HALIFAX -- The Nova Scotia government's plan to cut the number of bargaining units representing health-care workers won the approval of an arbitrator Monday, but a decision on which unions represent them has been put off to later.

James Dorsey's decision leaves open the possibility that unions could negotiate mergers as the government pushes ahead with its plan to cut the number of bargaining units representing 24,000 workers from 50 to four.

Under legislation passed last fall, there will be separate unions for nurses, health-care workers, clerical workers and support staff, and each bargaining unit had to have a different union representing it. Some of the unions argued the structure broke charter rights on freedom of association, but Dorsey rejected those arguments.

The Health Authorities Act also merges the number of health districts from 10 to two by April 1.

Health Minister Leo Glavine said he expects further clarification on Dorsey's decision at a hearing on Feb. 2, but Monday's ruling achieves the government's goals.

"We will have a substantially streamlined labour negotiating process in the future," he said.

Union leaders took solace from the decision, finding positives for each of their positions.

Joan Jessome, president of the Nova Scotia Government and General Employees Union, said Dorsey's ruling prevents the Nova Scotia Nurses' Union from taking over responsibility for the province's 10,000 nurses and allows her to argue that nurses and other health workers can remain in her union.

But nurses' union president Janet Hazelton said her union might still be chosen to represent all nurses if the province tells Dorsey the IWK Health Centre and the provincial health authority are a single employer, which would give her union a majority of the nurses.

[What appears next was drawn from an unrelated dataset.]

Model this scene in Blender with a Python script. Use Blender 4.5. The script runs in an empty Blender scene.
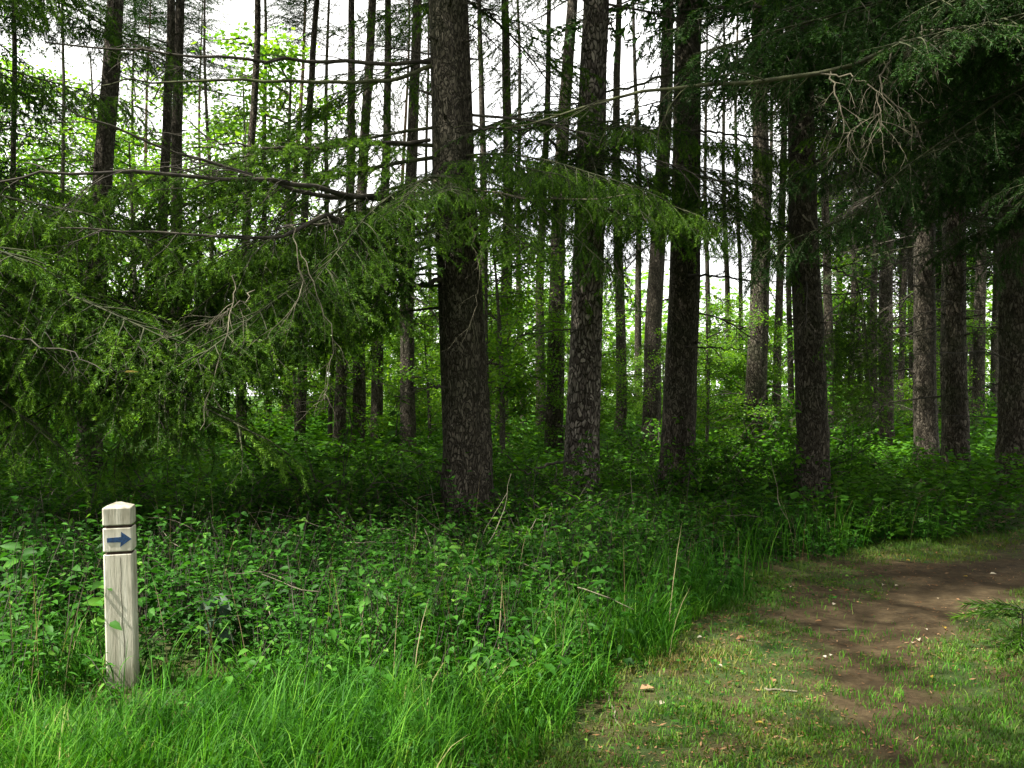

Danny Cavanagh, president of CUPE Nova Scotia, said he thinks the decision places the onus on the unions to work out a form of bargaining association, where each union would keeps its members but they bargain as a single group.

"It's no slam dunk for the government. ... He's saying to everybody, get back to the table and make it work."

Lana Payne of Unifor agreed that Dorsey's decision means the unions could still form a bargaining association.

"His approval of the proposal opens the door that Health Minister Leo Glavine closed in October of last year before the government introduced the legislation," Payne, the union's Atlantic regional director, said in a news release.